Kosovo, hora cero
La independencia de la antigua provincia serbia supone un reto formidable para Europa
Kosovo, cuya independencia unilateral se proclamó ayer eufóricamente en Pristina, tardará años en ser un Estado viable, pero la tarea inmediata de sus mentores consiste en impedir que se convierta en poco tiempo en uno fallido. Lo que no es imposible si se considera que en sus escasos 11.000 kilómetros cuadrados está casi todo por hacer. En el empeño resultará crucial la vasta misión montada por la Unión Europea para apuntalar los primeros tiempos de la nueva nación, que sustituirá paulatinamente a la que mantiene la ONU desde hace casi nueve años.
No es moneda frecuente la aparición de un nuevo Estado en Europa, aunque en lo que fuera Yugoslavia lo haya propiciado el catastrófico designio panserbio de Slobodan Milosevic. Y quizá Kosovo no sea el último en ver la luz en los Balcanes. En cualquier caso, su independencia estuvo sellada desde que Serbia, tras suprimir la autonomía de su provincia de mayoría étnica albanesa, entrase después en ella a sangre y fuego en un nuevo intento para aplastar a una minoría étnica. Los bombardeos de la OTAN en 1999 para detener el genocidio y el odio ya acumulado cancelaron cualquier posibilidad de convivencia bajo la soberanía de Belgrado.
Una vez más, la Unión Europea, que tutelará la independencia del nuevo Estado y cuyos ministros de Exteriores valorarán hoy el acontecimiento, acude a la cita dividida. Sus Gobiernos más importantes, junto con Estados Unidos, están a favor. Unos pocos, España entre ellos, son opuestos por el momento al reconocimiento de Kosovo. Pero eso no ha impedido la aprobación conjunta de la más importante misión de la UE hasta la fecha. Con lo que tiene de experimento, el reto es formidable. Esa fuerza de choque de dos mil personas debe empujar a Kosovo inicialmente por los terrenos de la ley y el orden, lo que no será fácil en un territorio donde son rampantes la corrupción y la delincuencia organizada. Por añadidura, el nuevo Estado, del tamaño de Asturias y con la mayor tasa de nacimientos de Europa, no podrá valerse por sí mismo durante años. El paro supera el 50% y sus únicos recursos económicos son los minerales. Kosovo vivirá de la ayuda internacional y las remesas de sus emigrantes. Los 16.000 soldados de la OTAN desplegados en lo que hasta ayer fuera provincia serbia serán columna vertebral de su seguridad y estabilidad.

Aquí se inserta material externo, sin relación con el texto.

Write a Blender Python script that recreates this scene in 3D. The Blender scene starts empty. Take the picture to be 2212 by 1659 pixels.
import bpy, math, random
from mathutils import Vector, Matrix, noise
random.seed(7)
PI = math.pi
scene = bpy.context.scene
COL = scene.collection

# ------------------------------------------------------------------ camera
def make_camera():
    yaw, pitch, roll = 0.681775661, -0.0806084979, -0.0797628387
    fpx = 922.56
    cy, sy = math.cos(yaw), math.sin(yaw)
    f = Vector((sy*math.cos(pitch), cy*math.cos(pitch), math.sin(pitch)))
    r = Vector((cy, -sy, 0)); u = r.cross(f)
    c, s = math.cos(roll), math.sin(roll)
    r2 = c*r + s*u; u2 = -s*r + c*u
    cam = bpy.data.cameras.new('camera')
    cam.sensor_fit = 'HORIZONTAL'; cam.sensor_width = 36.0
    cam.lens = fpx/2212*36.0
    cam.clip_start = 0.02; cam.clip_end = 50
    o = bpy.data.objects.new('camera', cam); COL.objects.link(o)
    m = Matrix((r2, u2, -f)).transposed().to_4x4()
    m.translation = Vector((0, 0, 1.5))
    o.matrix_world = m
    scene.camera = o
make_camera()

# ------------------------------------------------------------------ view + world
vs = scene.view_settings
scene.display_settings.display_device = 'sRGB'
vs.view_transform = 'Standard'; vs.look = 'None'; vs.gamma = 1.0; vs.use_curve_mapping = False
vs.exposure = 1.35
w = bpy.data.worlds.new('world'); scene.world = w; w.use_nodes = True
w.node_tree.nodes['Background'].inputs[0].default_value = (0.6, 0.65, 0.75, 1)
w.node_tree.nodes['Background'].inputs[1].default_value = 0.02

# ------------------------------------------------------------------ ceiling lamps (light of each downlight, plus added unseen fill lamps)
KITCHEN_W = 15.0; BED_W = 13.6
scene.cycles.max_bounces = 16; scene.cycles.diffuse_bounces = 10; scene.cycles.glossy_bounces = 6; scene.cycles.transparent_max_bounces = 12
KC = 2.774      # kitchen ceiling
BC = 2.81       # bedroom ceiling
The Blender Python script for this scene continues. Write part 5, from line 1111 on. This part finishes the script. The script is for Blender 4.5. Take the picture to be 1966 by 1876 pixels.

Serbia intentará dificultar la vida de los kosovares. Lo intentará con el apoyo de Vladímir Putin, que juega ahora a defensor de la legalidad internacional y cuyo burdo oportunismo ha transformado Kosovo en un punto de fricción más entre Occidente y el Kremlin. Pero es poco lo que Belgrado puede hacer ya, aparte de seguir financiando los servicios públicos paralelos en la franja norte del territorio, hogar de unos 50.000 serbios, excluida del control de la ONU. Para Belgrado, la secesión de Kosovo es una experiencia traumática más de su atormentada existencia en los últimos 20 años. La Europa democrática deberá esforzarse por convencer a Serbia, donde la vigencia del ultranacionalismo es muy acusada, de que su horizonte radica en su paulatino acercamiento al modelo de valores y progreso que la UE representa.
El desafío definitivo, sin embargo, lo tienen los propios kosovares, esos casi dos millones de personas que soñaban desde hace mucho con el momento finalmente llegado. Pristina tiene la responsabilidad final de edificar un país multiétnico y democrático, bajo el imperio de la ley y donde los derechos de la minoría serbia y su patrimonio cultural y religioso gocen de idéntica protección que los albanokosovares. Los próximos meses comenzarán a dar la medida de hasta qué punto Kosovo sabe hacer buena la oportunidad que la historia le ha deparado.